- [WORK INSTRUCTIONS]: Write out exactly the lines below that run from the one containing "Write the bpy" through the one containing "sc.camera = camo", both included, with no other lines.

- [PROVIDED RECORDS]:
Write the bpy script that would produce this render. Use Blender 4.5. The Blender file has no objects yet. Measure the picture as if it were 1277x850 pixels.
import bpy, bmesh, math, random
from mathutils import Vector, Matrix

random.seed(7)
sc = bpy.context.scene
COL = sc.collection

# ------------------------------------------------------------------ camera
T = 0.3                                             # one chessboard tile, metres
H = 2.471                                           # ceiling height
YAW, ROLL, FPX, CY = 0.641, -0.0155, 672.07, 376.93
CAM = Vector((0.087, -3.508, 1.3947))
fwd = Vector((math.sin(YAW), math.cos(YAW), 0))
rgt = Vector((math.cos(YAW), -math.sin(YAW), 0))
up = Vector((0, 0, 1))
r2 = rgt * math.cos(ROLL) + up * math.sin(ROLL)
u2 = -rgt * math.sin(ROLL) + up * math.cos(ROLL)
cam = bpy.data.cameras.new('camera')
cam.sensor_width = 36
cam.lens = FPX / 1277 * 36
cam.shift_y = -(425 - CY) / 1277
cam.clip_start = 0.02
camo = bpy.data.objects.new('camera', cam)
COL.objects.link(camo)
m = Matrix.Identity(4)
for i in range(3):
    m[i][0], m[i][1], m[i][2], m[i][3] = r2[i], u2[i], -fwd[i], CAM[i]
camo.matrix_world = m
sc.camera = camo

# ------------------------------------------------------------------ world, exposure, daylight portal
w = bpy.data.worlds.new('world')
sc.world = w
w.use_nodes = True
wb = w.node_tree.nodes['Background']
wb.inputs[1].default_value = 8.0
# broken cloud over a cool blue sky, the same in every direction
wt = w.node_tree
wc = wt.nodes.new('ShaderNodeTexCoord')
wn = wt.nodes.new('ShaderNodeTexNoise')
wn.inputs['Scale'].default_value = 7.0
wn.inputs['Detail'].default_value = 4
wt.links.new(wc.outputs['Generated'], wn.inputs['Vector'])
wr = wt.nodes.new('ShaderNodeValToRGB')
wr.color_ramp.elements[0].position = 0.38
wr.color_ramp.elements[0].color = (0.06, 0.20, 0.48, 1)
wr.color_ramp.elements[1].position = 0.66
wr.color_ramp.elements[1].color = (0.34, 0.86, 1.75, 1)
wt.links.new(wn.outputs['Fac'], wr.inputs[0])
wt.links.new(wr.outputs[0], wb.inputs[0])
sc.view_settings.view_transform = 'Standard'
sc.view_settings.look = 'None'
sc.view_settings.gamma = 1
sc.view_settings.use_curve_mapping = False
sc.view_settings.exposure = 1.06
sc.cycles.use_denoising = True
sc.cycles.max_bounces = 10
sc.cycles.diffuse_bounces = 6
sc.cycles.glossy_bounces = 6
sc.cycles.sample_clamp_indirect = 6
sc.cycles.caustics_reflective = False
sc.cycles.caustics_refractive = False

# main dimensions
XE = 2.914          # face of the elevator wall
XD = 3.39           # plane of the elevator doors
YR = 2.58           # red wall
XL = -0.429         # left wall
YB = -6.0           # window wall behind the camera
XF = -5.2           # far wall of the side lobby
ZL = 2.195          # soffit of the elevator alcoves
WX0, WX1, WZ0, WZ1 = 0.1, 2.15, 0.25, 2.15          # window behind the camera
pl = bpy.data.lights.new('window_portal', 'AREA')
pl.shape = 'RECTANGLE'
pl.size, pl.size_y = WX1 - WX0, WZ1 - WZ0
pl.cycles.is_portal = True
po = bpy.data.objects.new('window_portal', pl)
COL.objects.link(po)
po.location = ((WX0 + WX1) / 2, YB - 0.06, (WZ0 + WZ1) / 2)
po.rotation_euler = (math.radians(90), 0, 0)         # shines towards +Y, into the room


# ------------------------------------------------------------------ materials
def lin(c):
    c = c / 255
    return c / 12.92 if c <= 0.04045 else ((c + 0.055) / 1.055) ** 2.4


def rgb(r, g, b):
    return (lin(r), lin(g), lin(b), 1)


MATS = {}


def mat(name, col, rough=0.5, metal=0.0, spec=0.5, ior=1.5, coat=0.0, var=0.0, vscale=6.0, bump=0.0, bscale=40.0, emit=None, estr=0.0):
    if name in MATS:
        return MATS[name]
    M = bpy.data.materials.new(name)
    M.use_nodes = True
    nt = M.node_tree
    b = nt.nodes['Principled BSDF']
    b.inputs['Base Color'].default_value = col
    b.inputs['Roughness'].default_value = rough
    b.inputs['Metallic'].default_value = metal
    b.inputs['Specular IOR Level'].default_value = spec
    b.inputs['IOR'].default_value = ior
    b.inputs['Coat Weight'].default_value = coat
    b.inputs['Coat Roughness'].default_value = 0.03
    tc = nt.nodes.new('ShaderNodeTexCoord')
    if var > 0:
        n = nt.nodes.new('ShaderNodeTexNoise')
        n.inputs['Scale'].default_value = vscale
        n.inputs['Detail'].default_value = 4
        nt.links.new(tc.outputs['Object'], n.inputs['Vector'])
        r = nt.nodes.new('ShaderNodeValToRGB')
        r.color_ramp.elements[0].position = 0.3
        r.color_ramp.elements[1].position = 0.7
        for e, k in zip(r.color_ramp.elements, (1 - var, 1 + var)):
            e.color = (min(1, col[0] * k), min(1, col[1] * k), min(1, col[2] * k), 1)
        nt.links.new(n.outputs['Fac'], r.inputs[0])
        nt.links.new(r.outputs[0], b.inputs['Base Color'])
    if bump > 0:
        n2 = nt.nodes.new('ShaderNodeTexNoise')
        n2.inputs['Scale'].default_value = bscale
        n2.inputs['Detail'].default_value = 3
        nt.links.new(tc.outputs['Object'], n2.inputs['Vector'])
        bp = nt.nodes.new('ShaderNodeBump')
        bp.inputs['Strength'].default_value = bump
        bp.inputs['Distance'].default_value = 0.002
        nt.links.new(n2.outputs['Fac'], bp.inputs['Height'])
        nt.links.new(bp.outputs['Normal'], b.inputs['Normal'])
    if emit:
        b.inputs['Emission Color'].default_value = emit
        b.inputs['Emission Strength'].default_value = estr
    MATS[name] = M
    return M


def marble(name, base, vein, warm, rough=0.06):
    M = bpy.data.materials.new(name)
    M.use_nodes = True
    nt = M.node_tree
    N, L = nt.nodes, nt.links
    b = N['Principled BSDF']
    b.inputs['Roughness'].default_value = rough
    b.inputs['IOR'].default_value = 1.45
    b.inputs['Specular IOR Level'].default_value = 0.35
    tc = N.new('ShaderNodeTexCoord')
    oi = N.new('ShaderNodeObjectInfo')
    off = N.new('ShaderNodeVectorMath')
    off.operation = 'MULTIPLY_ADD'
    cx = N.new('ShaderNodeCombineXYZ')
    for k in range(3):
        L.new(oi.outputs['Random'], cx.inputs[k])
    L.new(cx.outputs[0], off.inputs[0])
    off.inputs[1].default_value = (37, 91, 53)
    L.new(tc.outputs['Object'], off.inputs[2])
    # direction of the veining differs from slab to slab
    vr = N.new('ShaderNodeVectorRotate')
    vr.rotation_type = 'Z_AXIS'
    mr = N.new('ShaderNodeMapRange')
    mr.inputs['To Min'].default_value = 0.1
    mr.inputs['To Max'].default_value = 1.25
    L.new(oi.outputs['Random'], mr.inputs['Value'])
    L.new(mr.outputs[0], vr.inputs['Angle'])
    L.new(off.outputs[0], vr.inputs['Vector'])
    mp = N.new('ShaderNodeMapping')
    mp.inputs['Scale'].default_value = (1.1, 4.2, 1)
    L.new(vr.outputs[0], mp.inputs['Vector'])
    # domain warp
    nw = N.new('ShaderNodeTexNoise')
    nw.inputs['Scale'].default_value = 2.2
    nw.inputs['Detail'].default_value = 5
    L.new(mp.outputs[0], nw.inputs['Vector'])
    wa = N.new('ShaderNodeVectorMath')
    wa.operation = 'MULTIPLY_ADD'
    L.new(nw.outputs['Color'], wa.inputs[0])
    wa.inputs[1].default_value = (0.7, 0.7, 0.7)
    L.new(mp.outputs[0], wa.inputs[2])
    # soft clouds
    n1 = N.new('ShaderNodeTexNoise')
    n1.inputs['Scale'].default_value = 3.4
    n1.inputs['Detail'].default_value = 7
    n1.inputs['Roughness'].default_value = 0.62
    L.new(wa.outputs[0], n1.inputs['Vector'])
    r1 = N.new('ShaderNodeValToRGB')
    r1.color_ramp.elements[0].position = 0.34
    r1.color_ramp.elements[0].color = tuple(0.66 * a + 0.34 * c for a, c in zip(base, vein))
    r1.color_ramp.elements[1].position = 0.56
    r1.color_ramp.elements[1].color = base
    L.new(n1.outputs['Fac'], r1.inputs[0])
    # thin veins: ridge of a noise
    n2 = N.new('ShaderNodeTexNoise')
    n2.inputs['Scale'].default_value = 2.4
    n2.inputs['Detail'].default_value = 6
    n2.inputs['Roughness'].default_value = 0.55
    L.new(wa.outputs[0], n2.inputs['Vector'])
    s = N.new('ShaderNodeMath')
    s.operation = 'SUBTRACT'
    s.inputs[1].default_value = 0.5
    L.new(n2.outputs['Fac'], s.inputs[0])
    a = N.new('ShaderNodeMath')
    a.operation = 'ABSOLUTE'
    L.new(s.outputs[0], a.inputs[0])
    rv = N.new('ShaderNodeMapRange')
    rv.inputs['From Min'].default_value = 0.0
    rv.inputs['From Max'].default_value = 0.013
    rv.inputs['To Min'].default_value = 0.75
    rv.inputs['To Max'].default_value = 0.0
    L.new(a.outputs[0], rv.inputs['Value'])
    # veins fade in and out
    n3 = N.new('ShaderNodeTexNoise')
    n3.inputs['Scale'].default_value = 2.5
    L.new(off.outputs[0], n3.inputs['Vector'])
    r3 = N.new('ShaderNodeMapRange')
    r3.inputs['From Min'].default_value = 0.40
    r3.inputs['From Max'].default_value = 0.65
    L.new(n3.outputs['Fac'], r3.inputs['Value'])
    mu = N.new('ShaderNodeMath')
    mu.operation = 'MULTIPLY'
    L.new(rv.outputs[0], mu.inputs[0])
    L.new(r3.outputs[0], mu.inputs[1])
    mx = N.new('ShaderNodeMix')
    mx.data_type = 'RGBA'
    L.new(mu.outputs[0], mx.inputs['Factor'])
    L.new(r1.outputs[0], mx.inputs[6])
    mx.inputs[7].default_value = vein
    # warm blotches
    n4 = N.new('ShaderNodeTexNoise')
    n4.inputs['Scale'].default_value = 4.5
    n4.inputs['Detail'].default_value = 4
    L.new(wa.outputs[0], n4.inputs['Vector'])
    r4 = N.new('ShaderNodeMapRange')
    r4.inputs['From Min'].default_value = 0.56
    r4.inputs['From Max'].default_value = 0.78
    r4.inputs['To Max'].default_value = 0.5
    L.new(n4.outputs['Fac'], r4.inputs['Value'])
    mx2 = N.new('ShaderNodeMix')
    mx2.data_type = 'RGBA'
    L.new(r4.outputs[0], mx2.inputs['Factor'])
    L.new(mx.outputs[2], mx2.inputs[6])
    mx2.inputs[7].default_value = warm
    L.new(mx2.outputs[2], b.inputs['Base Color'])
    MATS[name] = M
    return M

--

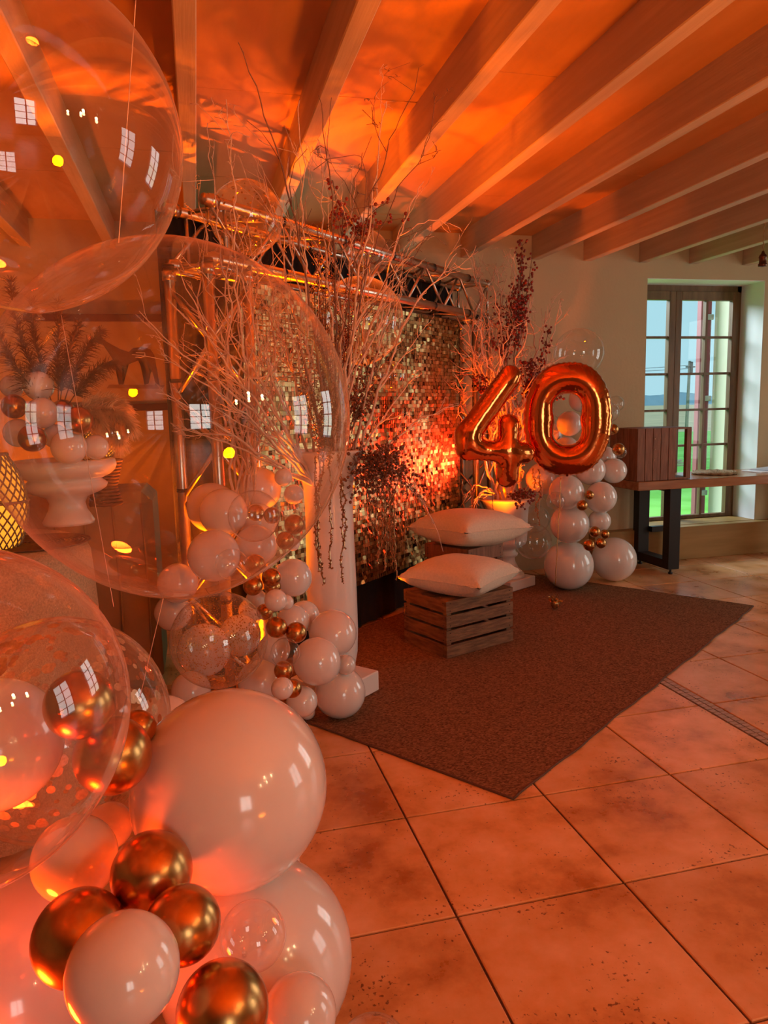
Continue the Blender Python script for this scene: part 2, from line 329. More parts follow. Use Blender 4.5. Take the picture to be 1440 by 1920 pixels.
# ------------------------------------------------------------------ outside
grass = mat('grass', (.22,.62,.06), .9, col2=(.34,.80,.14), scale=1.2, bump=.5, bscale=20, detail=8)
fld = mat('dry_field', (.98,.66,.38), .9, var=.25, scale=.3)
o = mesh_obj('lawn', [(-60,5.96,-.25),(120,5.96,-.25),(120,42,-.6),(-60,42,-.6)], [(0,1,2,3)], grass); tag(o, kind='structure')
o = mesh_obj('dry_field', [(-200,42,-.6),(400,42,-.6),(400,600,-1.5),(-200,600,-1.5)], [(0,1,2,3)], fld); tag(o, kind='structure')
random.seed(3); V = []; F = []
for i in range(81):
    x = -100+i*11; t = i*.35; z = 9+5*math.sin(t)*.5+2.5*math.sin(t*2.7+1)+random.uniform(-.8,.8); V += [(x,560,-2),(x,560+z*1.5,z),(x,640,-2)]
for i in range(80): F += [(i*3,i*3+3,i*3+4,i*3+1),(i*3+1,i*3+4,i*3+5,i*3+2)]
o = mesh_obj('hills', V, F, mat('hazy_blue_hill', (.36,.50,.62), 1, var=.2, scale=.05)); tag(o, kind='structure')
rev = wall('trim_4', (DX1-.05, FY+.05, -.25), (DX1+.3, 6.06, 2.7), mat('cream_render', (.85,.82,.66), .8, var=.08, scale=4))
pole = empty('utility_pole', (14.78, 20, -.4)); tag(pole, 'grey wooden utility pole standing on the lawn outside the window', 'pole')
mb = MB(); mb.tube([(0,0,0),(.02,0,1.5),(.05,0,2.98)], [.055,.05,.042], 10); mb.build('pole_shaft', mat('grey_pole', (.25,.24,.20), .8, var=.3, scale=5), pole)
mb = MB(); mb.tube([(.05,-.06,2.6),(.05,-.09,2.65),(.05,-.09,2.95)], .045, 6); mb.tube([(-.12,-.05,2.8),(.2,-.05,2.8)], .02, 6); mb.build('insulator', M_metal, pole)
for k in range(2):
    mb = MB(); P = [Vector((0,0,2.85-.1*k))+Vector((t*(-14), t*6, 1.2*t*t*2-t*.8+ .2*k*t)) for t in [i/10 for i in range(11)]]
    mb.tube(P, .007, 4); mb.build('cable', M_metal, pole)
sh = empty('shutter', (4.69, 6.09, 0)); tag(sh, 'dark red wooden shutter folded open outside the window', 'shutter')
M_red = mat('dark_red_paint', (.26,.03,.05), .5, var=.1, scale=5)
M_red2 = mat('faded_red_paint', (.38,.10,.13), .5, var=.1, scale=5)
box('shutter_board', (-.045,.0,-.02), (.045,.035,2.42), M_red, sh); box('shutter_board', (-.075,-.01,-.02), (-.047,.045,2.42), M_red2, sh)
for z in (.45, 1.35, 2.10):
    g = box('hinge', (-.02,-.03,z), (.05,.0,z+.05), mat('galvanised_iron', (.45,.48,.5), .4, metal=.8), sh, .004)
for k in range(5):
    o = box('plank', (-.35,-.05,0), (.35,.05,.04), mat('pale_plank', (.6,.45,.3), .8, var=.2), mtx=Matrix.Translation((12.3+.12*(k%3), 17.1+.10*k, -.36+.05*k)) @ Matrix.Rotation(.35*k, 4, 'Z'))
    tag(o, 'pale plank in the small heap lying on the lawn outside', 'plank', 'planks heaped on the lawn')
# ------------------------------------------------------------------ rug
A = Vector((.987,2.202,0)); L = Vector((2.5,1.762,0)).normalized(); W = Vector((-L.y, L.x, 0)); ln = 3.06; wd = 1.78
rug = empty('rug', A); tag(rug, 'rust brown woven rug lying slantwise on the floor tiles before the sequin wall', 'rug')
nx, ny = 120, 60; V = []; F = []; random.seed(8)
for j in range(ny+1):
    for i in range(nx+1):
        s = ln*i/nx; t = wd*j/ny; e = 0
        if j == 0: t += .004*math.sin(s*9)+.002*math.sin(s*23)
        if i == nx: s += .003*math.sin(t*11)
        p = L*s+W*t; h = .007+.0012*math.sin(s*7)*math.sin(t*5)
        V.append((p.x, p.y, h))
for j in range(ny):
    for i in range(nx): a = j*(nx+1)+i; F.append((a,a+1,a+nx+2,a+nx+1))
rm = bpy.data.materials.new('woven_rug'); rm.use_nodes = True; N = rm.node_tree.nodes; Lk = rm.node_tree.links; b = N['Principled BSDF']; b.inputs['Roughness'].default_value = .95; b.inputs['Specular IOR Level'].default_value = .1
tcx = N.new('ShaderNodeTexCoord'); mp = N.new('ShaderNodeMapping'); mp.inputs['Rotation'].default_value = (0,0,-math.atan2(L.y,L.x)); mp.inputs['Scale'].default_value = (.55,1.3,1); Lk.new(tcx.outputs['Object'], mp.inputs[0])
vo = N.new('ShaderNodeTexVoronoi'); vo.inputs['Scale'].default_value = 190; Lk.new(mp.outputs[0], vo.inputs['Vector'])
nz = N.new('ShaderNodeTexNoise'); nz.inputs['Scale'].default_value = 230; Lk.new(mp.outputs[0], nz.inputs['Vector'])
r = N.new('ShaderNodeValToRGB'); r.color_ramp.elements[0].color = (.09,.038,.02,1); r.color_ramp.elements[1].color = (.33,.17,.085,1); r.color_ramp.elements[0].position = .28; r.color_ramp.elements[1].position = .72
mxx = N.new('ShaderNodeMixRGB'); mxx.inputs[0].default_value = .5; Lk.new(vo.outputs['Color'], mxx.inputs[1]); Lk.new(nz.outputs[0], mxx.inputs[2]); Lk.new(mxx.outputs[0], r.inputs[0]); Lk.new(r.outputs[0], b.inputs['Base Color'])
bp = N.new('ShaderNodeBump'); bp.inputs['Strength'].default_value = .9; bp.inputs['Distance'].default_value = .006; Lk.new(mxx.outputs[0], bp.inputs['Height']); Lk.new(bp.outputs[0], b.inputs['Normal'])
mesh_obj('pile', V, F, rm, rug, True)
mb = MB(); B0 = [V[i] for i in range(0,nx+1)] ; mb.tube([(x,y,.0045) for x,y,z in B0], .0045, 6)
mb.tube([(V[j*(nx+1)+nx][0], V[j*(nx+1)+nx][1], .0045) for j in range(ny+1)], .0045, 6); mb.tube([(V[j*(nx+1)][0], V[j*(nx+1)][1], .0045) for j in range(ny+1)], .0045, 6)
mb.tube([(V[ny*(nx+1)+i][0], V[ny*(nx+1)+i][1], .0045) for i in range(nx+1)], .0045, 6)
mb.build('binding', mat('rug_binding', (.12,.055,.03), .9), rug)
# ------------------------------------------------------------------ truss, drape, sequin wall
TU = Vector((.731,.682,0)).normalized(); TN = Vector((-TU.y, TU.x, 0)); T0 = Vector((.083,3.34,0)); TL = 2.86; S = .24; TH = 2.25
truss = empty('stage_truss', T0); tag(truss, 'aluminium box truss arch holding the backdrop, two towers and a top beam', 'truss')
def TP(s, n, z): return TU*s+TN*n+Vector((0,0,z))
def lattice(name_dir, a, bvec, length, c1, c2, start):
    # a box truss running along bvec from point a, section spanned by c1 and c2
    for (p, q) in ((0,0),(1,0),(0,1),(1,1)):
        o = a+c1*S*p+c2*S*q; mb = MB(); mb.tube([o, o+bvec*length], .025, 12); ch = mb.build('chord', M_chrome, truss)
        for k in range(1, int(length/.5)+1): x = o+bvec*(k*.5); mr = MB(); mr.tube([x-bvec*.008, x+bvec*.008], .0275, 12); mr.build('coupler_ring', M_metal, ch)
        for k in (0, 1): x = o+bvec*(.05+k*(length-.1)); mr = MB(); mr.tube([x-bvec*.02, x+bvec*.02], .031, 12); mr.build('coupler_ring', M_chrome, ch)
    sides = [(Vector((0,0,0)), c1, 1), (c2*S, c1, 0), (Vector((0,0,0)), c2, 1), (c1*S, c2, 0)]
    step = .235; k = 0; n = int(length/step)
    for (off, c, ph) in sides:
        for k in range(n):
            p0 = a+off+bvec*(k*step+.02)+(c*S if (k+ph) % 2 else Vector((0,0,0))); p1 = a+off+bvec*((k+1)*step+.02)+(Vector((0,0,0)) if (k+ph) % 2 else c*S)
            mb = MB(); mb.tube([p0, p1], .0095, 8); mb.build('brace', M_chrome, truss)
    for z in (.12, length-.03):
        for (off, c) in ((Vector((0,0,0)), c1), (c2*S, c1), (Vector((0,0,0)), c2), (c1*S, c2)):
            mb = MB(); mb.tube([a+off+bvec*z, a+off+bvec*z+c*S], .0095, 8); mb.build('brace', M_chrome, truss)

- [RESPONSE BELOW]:
Write the bpy script that would produce this render. Use Blender 4.5. The Blender file has no objects yet. Measure the picture as if it were 1277x850 pixels.
import bpy, bmesh, math, random
from mathutils import Vector, Matrix

random.seed(7)
sc = bpy.context.scene
COL = sc.collection

# ------------------------------------------------------------------ camera
T = 0.3                                             # one chessboard tile, metres
H = 2.471                                           # ceiling height
YAW, ROLL, FPX, CY = 0.641, -0.0155, 672.07, 376.93
CAM = Vector((0.087, -3.508, 1.3947))
fwd = Vector((math.sin(YAW), math.cos(YAW), 0))
rgt = Vector((math.cos(YAW), -math.sin(YAW), 0))
up = Vector((0, 0, 1))
r2 = rgt * math.cos(ROLL) + up * math.sin(ROLL)
u2 = -rgt * math.sin(ROLL) + up * math.cos(ROLL)
cam = bpy.data.cameras.new('camera')
cam.sensor_width = 36
cam.lens = FPX / 1277 * 36
cam.shift_y = -(425 - CY) / 1277
cam.clip_start = 0.02
camo = bpy.data.objects.new('camera', cam)
COL.objects.link(camo)
m = Matrix.Identity(4)
for i in range(3):
    m[i][0], m[i][1], m[i][2], m[i][3] = r2[i], u2[i], -fwd[i], CAM[i]
camo.matrix_world = m
sc.camera = camo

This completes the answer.